JOB
Lines containing the string "pixels" are to be collected in full.

RECORDS PROVIDED
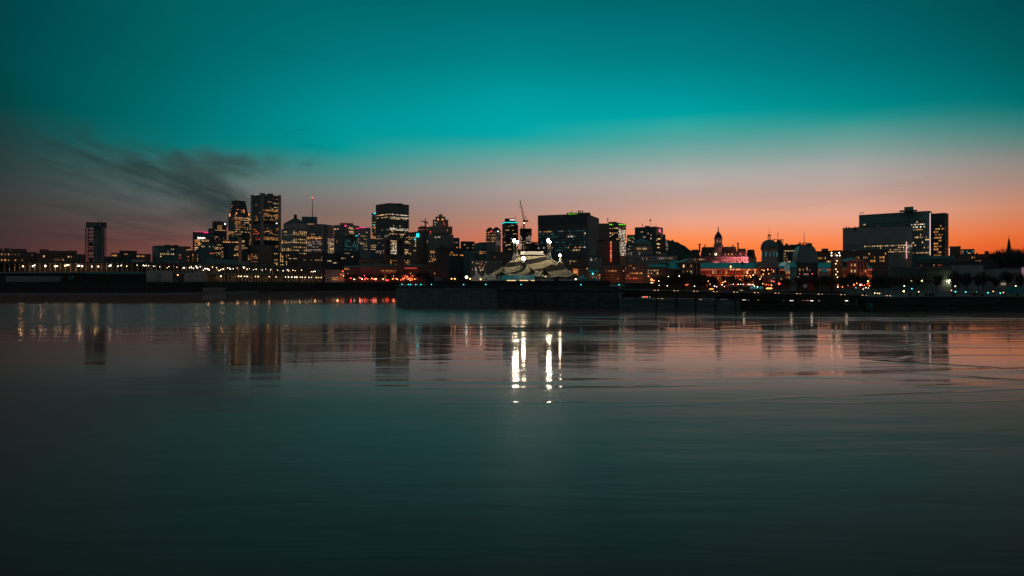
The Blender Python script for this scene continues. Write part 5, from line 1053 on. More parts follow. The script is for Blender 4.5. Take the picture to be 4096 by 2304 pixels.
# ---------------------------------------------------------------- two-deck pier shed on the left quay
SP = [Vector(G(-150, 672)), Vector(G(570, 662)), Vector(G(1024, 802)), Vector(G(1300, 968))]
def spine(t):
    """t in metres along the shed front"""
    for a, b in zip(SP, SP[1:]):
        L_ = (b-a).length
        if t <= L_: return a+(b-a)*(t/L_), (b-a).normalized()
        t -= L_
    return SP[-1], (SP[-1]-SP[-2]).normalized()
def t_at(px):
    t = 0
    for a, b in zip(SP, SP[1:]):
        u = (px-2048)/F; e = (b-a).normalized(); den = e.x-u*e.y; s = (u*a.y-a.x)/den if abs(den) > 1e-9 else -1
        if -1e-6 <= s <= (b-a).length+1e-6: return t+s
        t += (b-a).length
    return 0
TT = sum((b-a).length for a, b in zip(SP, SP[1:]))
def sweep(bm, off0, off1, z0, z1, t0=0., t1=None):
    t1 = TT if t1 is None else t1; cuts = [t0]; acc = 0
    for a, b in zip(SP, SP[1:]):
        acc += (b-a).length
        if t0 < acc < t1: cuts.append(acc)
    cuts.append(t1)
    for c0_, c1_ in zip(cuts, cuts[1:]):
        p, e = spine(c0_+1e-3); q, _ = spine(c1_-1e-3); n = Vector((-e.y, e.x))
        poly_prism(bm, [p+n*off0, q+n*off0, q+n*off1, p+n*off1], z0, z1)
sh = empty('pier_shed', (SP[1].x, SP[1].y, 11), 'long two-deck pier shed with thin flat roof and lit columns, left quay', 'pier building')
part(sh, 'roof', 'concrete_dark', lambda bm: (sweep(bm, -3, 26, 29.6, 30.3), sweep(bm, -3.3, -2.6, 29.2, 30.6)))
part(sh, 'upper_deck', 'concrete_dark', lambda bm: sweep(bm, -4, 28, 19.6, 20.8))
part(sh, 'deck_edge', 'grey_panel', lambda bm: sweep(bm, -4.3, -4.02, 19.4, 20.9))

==

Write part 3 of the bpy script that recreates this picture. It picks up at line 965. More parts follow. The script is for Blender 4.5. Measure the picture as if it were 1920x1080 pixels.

OUTPUT
The Blender Python script for this scene continues. Write part 5, from line 1053 on. More parts follow. The script is for Blender 4.5. Take the picture to be 4096 by 2304 pixels.
Write part 3 of the bpy script that recreates this picture. It picks up at line 965. More parts follow. The script is for Blender 4.5. Measure the picture as if it were 1920x1080 pixels.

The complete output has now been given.